We’re then told that no one needs to worry about whatever it was that Jobs “recommended” regarding “favorable grant dates” because “he did not receive or financially benefit from these grants or appreciate the accounting implications.” That clause contains three arguments, so now let’s look at those.

The first is: We don’t have to worry about whether Jobs was trying to backdate or springload options because “he did not receive” some or all of the options in question. Well, his not having personally received the backdated options is no defense to anything. If he was knowingly giving someone else backdated options, he could still be deceiving shareholders and the IRS, and he could also be unfairly gaining an advantage over law-abiding competitors in the labor pool by being able to offer Apple employees illegally priced (i.e., improperly accounted for) options.
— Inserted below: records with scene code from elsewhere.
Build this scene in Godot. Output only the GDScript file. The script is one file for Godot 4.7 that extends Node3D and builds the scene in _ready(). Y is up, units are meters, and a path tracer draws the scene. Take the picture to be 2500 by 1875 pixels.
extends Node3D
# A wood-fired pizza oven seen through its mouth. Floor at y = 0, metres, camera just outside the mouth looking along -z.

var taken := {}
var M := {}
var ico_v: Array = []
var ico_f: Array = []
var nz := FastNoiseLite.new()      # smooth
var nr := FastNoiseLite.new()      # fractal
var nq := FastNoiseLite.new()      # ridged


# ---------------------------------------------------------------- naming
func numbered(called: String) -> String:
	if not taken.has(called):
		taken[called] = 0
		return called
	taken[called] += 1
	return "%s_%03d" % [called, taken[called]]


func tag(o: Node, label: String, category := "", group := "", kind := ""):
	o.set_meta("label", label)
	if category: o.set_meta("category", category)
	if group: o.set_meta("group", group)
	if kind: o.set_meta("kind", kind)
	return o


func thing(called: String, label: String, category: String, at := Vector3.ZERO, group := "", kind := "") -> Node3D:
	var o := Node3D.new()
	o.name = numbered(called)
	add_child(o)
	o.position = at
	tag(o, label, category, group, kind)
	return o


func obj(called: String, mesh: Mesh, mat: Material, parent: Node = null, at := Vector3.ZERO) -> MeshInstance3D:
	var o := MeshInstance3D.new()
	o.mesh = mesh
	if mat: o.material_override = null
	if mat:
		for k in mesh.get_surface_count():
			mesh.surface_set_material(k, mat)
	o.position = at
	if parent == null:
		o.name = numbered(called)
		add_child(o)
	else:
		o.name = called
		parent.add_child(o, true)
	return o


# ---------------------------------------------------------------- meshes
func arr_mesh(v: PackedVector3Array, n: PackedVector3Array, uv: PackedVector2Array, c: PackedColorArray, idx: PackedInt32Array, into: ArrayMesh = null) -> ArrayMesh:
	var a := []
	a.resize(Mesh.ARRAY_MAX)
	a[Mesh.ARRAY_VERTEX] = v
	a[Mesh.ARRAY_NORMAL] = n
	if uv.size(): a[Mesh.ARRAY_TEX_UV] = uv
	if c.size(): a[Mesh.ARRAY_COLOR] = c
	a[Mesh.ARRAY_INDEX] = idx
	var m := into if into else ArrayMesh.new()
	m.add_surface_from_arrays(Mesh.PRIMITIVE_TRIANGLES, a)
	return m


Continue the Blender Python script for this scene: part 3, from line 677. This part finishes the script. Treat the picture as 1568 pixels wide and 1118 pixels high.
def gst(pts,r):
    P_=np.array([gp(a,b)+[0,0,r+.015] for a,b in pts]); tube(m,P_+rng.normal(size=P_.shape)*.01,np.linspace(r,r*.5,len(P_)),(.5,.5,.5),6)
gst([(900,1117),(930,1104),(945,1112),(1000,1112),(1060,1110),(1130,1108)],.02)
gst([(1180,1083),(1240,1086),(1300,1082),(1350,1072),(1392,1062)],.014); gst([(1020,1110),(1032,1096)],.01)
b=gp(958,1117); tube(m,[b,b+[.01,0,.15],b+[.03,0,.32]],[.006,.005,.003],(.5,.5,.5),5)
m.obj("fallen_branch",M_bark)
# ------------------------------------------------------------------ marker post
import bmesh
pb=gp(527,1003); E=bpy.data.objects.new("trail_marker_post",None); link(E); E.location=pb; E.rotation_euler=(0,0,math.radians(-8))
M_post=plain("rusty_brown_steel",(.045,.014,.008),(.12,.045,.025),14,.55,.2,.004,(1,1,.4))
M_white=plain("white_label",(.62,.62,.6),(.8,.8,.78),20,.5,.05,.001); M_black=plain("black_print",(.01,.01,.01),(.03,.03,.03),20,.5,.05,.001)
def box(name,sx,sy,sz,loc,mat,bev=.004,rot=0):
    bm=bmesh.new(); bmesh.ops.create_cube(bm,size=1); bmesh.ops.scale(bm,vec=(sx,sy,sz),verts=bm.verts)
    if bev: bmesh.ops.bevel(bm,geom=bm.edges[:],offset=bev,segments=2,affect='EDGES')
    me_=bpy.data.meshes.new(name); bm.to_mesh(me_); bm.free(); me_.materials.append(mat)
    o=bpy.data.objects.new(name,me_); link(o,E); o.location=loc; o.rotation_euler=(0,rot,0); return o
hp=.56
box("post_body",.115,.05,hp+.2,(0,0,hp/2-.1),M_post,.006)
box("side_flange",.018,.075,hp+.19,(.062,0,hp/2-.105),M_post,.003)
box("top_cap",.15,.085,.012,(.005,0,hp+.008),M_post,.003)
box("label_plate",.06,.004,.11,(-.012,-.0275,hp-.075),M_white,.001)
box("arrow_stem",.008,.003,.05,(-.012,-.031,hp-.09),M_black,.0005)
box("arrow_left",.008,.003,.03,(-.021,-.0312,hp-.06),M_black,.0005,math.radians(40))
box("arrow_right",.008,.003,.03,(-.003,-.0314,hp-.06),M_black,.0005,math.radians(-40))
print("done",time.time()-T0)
The second argument is: We don’t have to worry about whether Jobs was trying to backdate or springload options because “he did not . . . financially benefit from these grants.” Again, this is no defense. If a hypothetical CEO gave himself backdated options in a effort fraudulently to deceive shareholders and enrich himself, that attempt would be a completed crime regardless of whether the dot-com bubble subsequently burst before he could capitalize on the attempted fraud. (The bursting of the bubble did, in fact, wipe out the value of all Jobs’s options. Apple replaced them with 5 million shares of restricted stock, worth almost $75 million, in 2003.) And if a hypothetical CEO gave someone else backdated options, then it’s hard to believe that he really wasn’t benefiting financially–albeit indirectly. His company would have been benefiting–it was able to offer higher compensation to employees than its law-abiding competitors could–and anything that benefited the company would have indirectly enhanced the CEO’s compensation and the value of his stock.

The third claim is that we don’t have to worry about whether Jobs was trying to backdate or springload options because he didn’t “appreciate the accounting implications.” Well, that’s getting closer to a defense, but I still don’t think he’s there yet. None of us fully appreciated the accounting implications of awarding in-the-money options at that time; the rules were excruciatingly complex and everyone twisted themselves into pretzels to avoid ever having to grapple with them. The relevant question is whether Jobs understood that backdating was morally or legally wrong–and the filing doesn’t tell us the answer to that one.

Furthermore, even if Jobs says he didn’t understand that backdating was illegal or wrong, and even if we believe him, I’m still not sure that gets him out of the woods. Yes, ignorance of the law is a defense to some white-collar crimes (mainly tax offenses), but it’s not a defense to most others. (Look at Pattie Dunn, the former chairman of Hewlett-Packard (HPQ), now facing four state-law felonies for having conducted an investigation that two top in-house attorneys repeatedly kept assuring her was A-okay.)

To me, Friday’s filing does not look like the curtain closing on this particular play, but more like the curtain closing on Act I, Scene I. What do others think–am I missing something?